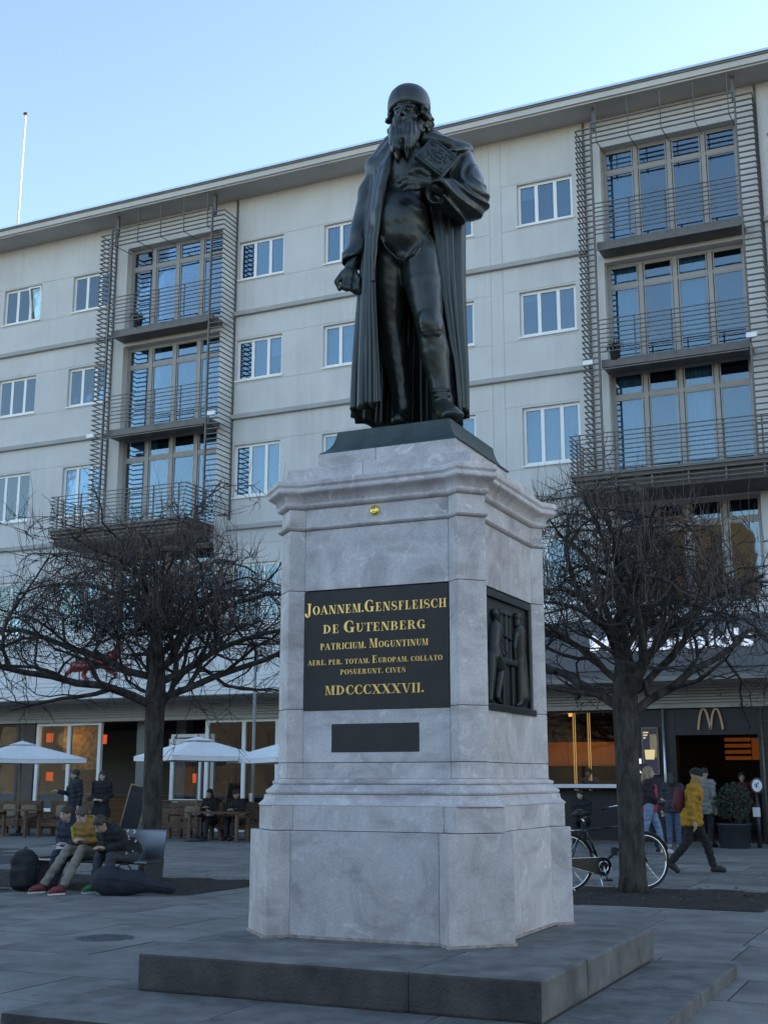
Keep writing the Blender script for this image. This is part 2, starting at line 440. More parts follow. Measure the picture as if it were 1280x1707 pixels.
# ------------------------------------------------------------------ ground, paving, plinth
g = MB().add([(-400,-300,-0.012),(400,-300,-0.012),(400,400,-0.012),(-400,400,-0.012)], [(0,1,2,3)])
ground = tag(g.build('ground', 'ground_far'), kind='structure')
BEDS = [(-17.5, -9.95, 15.1, 17.6), (-9.4, -2.35, 16.2, 18.9)]
PL = (-5.86, -1.82, 6.72, 10.96)          # low plinth under the step
fil = MB().box(-21, 3.5, 5.4, 27.5, -0.05, -0.009)
pave = tag(fil.build('pavement', 'joint_fill'), kind='structure')
rng = random.Random(3)
y = 5.5; cnt = 0
slabmesh = {}
while y < 27.0 and cnt < 298:
    d = 1.06
    xl = max(-20.5, -0.78 * y - 1.6); xr = min(3.2, -0.085 * y + 1.2)
    x = xl - rng.random() * 1.4
    while x < xr and cnt < 298:
        w = rng.choice((1.2, 1.45, 1.7)); cx, cy = x + w/2, y + d/2
        inside = PL[0] < x and x + w < PL[1] and PL[2] < y and y + d < PL[3]
        bedded = any(a < x and x + w < b and c < y and y + d < e for a, b, c, e in BEDS)
        if not inside and not bedded:
            if w not in slabmesh:
                mb = MB().box(-w/2 + .009, w/2 - .009, -d/2 + .009, d/2 - .009, -0.05, 0.0)
                slabmesh[w] = mb.mesh('paving_slab', 'paving')
            o = inst('paving_slab', slabmesh[w], pave, (cx, cy, rng.uniform(-.003, .003)), (R(rng.uniform(-.12,.12)), R(rng.uniform(-.12,.12)), 0))
            cnt += 1
        x += w
    y += d
# soil beds, a lumpy sheet with a low kerb joint
def soil_bed(x0, x1, y0, y1, seed):
    nx, ny = int((x1-x0)/0.12), int((y1-y0)/0.12); r = np.random.default_rng(seed)
    Z = r.normal(0, 1, (nx+1, ny+1))
    for _ in range(2): Z = (Z + np.roll(Z,1,0) + np.roll(Z,-1,0) + np.roll(Z,1,1) + np.roll(Z,-1,1)) / 5
    Z = 0.022 + Z * 0.03 + r.normal(0, .005, Z.shape); Z = np.clip(Z, .006, .09)
    Z[0] = Z[-1] = .006; Z[:,0] = Z[:,-1] = .006
    v = [(x0+(x1-x0)*i/nx, y0+(y1-y0)*j/ny, float(Z[i,j])) for i in range(nx+1) for j in range(ny+1)]
    f = [(i*(ny+1)+j, (i+1)*(ny+1)+j, (i+1)*(ny+1)+j+1, i*(ny+1)+j+1) for i in range(nx) for j in range(ny)]
    o = tag(MB().add(v, f).build('soil_bed', 'soil', smooth=True), kind='structure')
    return o
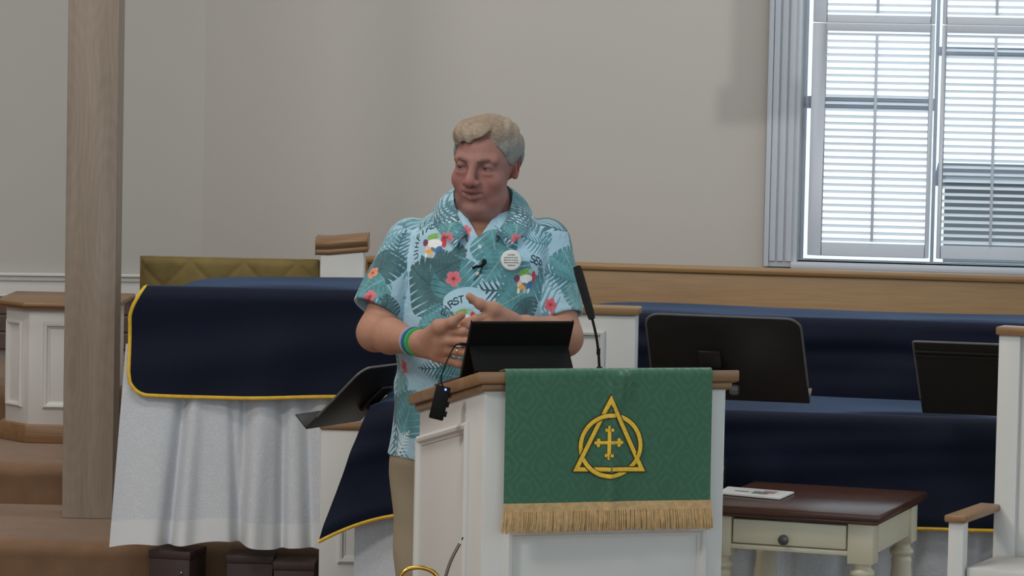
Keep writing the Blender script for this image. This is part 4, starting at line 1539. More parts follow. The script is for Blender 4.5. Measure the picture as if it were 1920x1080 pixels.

REQUIREMENTS: Reproduce the whole listing word for word, setting aside any pictures.

EXPECTED OUTPUT:
Keep writing the Blender script for this image. This is part 2, starting at line 440. More parts follow. Measure the picture as if it were 1280x1707 pixels.
# ------------------------------------------------------------------ ground, paving, plinth
g = MB().add([(-400,-300,-0.012),(400,-300,-0.012),(400,400,-0.012),(-400,400,-0.012)], [(0,1,2,3)])
ground = tag(g.build('ground', 'ground_far'), kind='structure')
BEDS = [(-17.5, -9.95, 15.1, 17.6), (-9.4, -2.35, 16.2, 18.9)]
PL = (-5.86, -1.82, 6.72, 10.96)          # low plinth under the step
fil = MB().box(-21, 3.5, 5.4, 27.5, -0.05, -0.009)
pave = tag(fil.build('pavement', 'joint_fill'), kind='structure')
rng = random.Random(3)
y = 5.5; cnt = 0
slabmesh = {}
while y < 27.0 and cnt < 298:
    d = 1.06
    xl = max(-20.5, -0.78 * y - 1.6); xr = min(3.2, -0.085 * y + 1.2)
    x = xl - rng.random() * 1.4
    while x < xr and cnt < 298:
        w = rng.choice((1.2, 1.45, 1.7)); cx, cy = x + w/2, y + d/2
        inside = PL[0] < x and x + w < PL[1] and PL[2] < y and y + d < PL[3]
        bedded = any(a < x and x + w < b and c < y and y + d < e for a, b, c, e in BEDS)
        if not inside and not bedded:
            if w not in slabmesh:
                mb = MB().box(-w/2 + .009, w/2 - .009, -d/2 + .009, d/2 - .009, -0.05, 0.0)
                slabmesh[w] = mb.mesh('paving_slab', 'paving')
            o = inst('paving_slab', slabmesh[w], pave, (cx, cy, rng.uniform(-.003, .003)), (R(rng.uniform(-.12,.12)), R(rng.uniform(-.12,.12)), 0))
            cnt += 1
        x += w
    y += d
# soil beds, a lumpy sheet with a low kerb joint
def soil_bed(x0, x1, y0, y1, seed):
    nx, ny = int((x1-x0)/0.12), int((y1-y0)/0.12); r = np.random.default_rng(seed)
    Z = r.normal(0, 1, (nx+1, ny+1))
    for _ in range(2): Z = (Z + np.roll(Z,1,0) + np.roll(Z,-1,0) + np.roll(Z,1,1) + np.roll(Z,-1,1)) / 5
    Z = 0.022 + Z * 0.03 + r.normal(0, .005, Z.shape); Z = np.clip(Z, .006, .09)
    Z[0] = Z[-1] = .006; Z[:,0] = Z[:,-1] = .006
    v = [(x0+(x1-x0)*i/nx, y0+(y1-y0)*j/ny, float(Z[i,j])) for i in range(nx+1) for j in range(ny+1)]
    f = [(i*(ny+1)+j, (i+1)*(ny+1)+j, (i+1)*(ny+1)+j+1, i*(ny+1)+j+1) for i in range(nx) for j in range(ny)]
    o = tag(MB().add(v, f).build('soil_bed', 'soil', smooth=True), kind='structure')
    return o
Keep writing the Blender script for this image. This is part 4, starting at line 1539. More parts follow. The script is for Blender 4.5. Measure the picture as if it were 1920x1080 pixels.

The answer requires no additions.